Comparative Political Theory is an emerging subfield of political theory which utilizes methodological pluralism—including historical, hermeneutic, and normative approaches—to facilitate mutual learning between western and non-western political thought. It transcends the monologue of western political theory and leans toward cross-cultural or “comparative” theorizing. In doing so, it explores ideas from seemingly dissimilar traditions, and inspects the relative merits of their different responses to human beings’ shared predicaments.

Political decadence or democracy deficit, I believe, comprises the shared predicament of contemporary Iranian and twentieth-century German societies. Accordingly, my book, Thoughtlessness and Religious Decadence in Iran: A Sojourn in Comparative Political Theory (SUNY, 2019), extends a hermeneutic site for dialogue between Perso-Islamicate traditions and modern western thought. By concentrating on the key concept of thoughtlessness, the volume puts Theodor Adorno, Leo Strauss, Mohammad Zakariya Razi and Abu Nasr Farabi in a posthumous dialogue with one another. The former thinkers deliberate in their own distinct ways on the state of decay in twentieth century Germany and against the background of Modern Enlightenment. The latter contemporaneous philosophers reflect within the context of Medieval Enlightenment on religion and religion-based decadence. Furthermore, these thinkers consider mass mentality (or, communal sense) as the primary variable in explaining political decadence. And, they all engage with Socrates—thus, the chapters’ movement between Adorno, Strauss, Farabi and Razi centers on Socrates and his idea of good life. This move helps the book offer modern-day interpretations of Farabi’s and Razi’s thoughts as potential and partial remedies for a contemporary decadence. The goal is to underline the critical points of similarity, difference, and even conflict between these thinkers, and help envision a “local”—or, “indigenous”—emancipatory project that, attentive  to the specificities of the Iranian case, takes lessons from the western experience without blind imitation.
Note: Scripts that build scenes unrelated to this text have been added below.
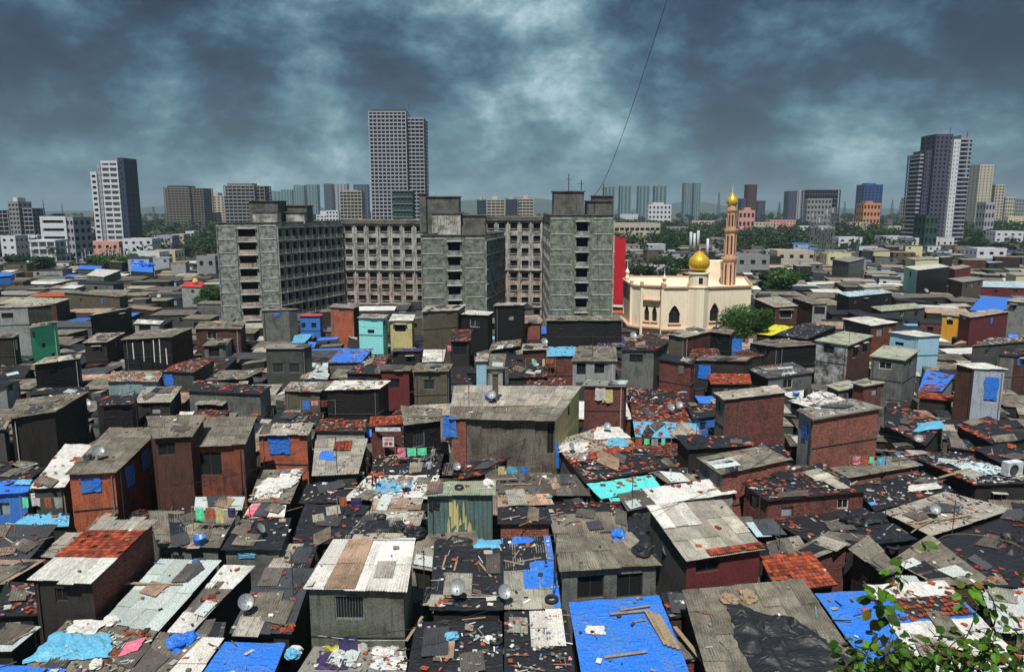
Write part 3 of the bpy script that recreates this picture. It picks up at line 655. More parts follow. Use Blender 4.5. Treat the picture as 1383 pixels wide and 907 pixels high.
h_('red walled house with bright white roof', '1137,430 1177,440 1213,435 1172,427', 45, .1, 'white', 'w_dgrey', Rt='w_orbr', win=[('R', .35, .4, 1.6, 1.4, 'shut'), ('R', .8, .4, .8, 1.0, 'shut')], td=0, ld=0)
h_('tall narrow house with blue door and brown side', '1287,491 1316,498 1363,499 1330,490', 68, .1, 'white', 'w_brown', Rt='w_lgrey', win=[('R', .62, .9, 1.2, 2.6, 'blue')], td=0, ld=0)
h_('plain maroon house with pale roof', '1294,424 1311,429 1364,421 1340,417', 34, .1, 'asbl', 'w_maroon', Rt='w_maroon', win=[], td=0, ld=0)
h_('bright orange cube with one dark window', '1271,425 1296,427 1304,420 1279,420', 20, .1, 'asbl', 'w_orangey', win=[('F', .5, .8, 1.1, .9, 'dark')], td=0, ld=0)
h_('hut under rumpled blue plastic behind the red tile strip', '1240,528 1272,528 1290,506 1250,500', 5, .4, 'bluet', 'w_pale', td=2, ld=0)
h_('low hut with a strip of orange tiles', '1239,537 1288,542 1289,534 1240,529', 12, .2, 'tile', 'w_dark', td=0)
h_('dark littered house behind the blue door house', '1311,468 1388,461 1378,455 1335,457', 35, .2, 'dark', 'w_dgrey', td=.2, ld=3)
h_('brown house with tiled roof at right edge', '1345,478 1371,481 1400,474 1368,469', 45, .3, 'mixt', 'w_grey', Rt='w_brown', td=.2, ld=1)
h_('broad black roof at the foot of the grey tower house', '1193,574 1250,602 1277,570 1198,540', 4, .5, 'black', 'w_dark', td=1.5, ld=1)
h_('black roof scattered with red tiles below the blue door house', '1290,574 1346,602 1402,588 1335,562', 8, .4, 'black', 'w_dark', td=1.8, ld=1)
h_('black tile-weighted roof at the right edge', '1312,604 1356,628 1402,622 1370,600', 10, .4, 'black', 'w_dark', td=1.8, ld=.5)
h_('long littered roof with pale blue and white sheets', '1233,617 1317,655 1400,652 1314,617', 14, .5, [(0, 1, 'black'), (.35, .95, 'pale', .25, .7)], 'w_dark', td=1, ld=5)
h_('long low brick hut with mossy grey sheets', '1121,632 1146,646 1247,628 1218,616', 10, .2, 'asb', 'w_brick', td=0, ld=.5)
h_('low black roof between the long brick hut and board roof', '1150,656 1182,690 1290,662 1248,636', 3, .3, 'black', 'w_dark', td=.6, ld=2.5)
h_('wide roof of pale worn boards and sheets', '1192,691 1258,724 1368,688 1276,664', 6, .4, 'asbl', 'w_dark', td=.1, ld=3)
h_('brick hut with black roof full of broken tiles', '1001,652 1036,676 1173,663 1108,624', 26, .4, 'mixt', 'w_dbrick', td=1.2, ld=3)
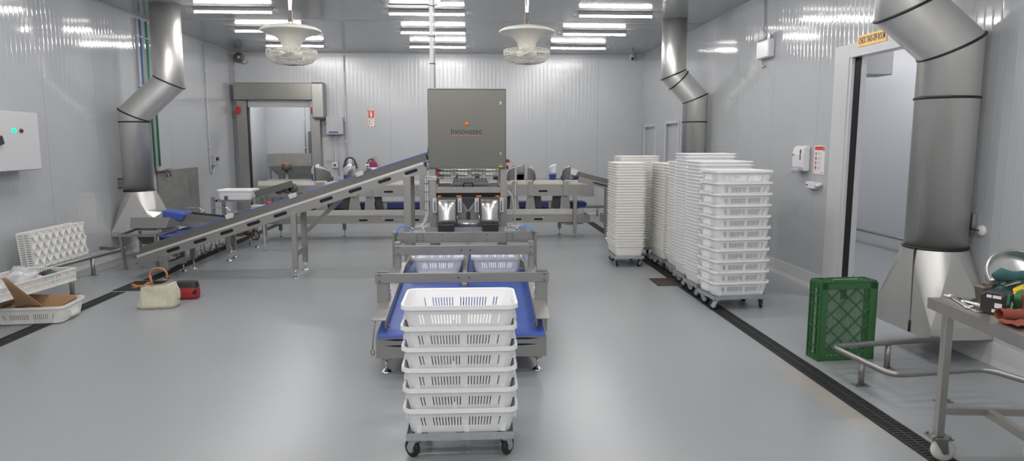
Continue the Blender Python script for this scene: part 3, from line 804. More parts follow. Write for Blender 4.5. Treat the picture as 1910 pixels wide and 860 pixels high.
for k in range(4):
    z = 1.52 - k * 0.052
    for j in range(3): q.box(XR - 0.0052, XR - 0.004, 7.33 + 0.01 * ((k + j) % 2), 7.405, z + 0.008 - j * 0.011, z + 0.012 - j * 0.011)
q.box(XR - 0.0052, XR - 0.004, 7.275, 7.335, 1.302, 1.312)
q.build('lettering', 'sign_grey', t)
t = thing('wall_socket', 'small white switch box below the hand wash poster', 'switch', (XR, 7.4, 1.15))
MB().box(XR - 0.06, XR - 0.0005, 7.36, 7.54, 1.125, 1.20).build('box', 'white_plastic', t, bevel=0.006)
MB().box(XR - 0.064, XR - 0.06, 7.49, 7.52, 1.155, 1.17).build('button', 'dark_plastic', t)
c = MB(); c.tube([(XR - 0.03, 7.36, 1.165), (XR - 0.03, 7.3, 1.165), (XR - 0.03, 7.27, 1.19)], 0.02, 10); c.build('elbow', 'white_plastic', t)
t = thing('emergency_light', 'white emergency light with twin heads on the upper right wall', 'emergency light', (XR, 8.85, 2.7))
MB().box(XR - 0.09, XR - 0.0005, 8.64, 9.0, 2.72, 2.95).build('case', 'white_plastic', t, bevel=0.012)
for y in (8.78, 8.93):
    MB().lathe([(0, -0.05), (0.06, -0.05), (0.065, -0.03), (0.045, 0.02), (0.02, 0.035), (0, 0.035)], (XR - 0.09, y, 3.0), 18, axis='x').build('lamp_head', 'white_plastic', t)
b = MB(); b.cyl((XR - 0.06, 8.78, 2.94), (XR - 0.06, 8.78, 3.0), 0.015, 8).cyl((XR - 0.06, 8.93, 2.94), (XR - 0.06, 8.93, 3.0), 0.015, 8); b.build('bracket', 'grimy_metal', t)
c = MB(); c.tube([(XR - 0.03, 8.95, 2.72), (XR - 0.03, 8.95, 2.65), (XR - 0.03, 8.92, 2.62), (XR - 0.03, 8.88, 2.64)], 0.014, 8); c.build('cable', 'pipe_grey', t)
conduit('wall_conduit', 'grey conduit from the ceiling down to the emergency light', [(XR - 0.025, 8.96, ZC - 0.07), (XR - 0.025, 8.96, 2.95)], r=0.016)
t = thing('wall_stopper', 'round white wall knob with dark rod beside right duct', 'wall knob', (XR, 4.9, 0.98))
MB().lathe([(0, -0.03), (0.03, -0.028), (0.042, -0.012), (0.042, 0), (0, 0)], (XR - 0.0005, 4.885, 0.98), 20, axis='x').build('knob', 'white_plastic', t)
c = MB(); c.cyl((XR - 0.028, 4.885, 0.98), (XR - 0.05, 5.0, 0.99), 0.006, 8); c.build('rod', 'dark_plastic', t)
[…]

In my ongoing comparative political theory study, I investigate what I envision as a major cultural obstacle toward democratic life and mentality. Whereas in the above book I argue that the present-day democracy deficit is in part explainable by the variable of religion-cum-communal sense, my current research inspects the role of a component of the Perso-Islamicate tradition—that is, Perso-Islamicate mysticism—in solidifying authoritarian statecraft. Similarly, this inquiry is a practice in critical theory which examines a sedimented cultural block in order to bring its existence and malfunction to the level of consciousness and thus assist its removal.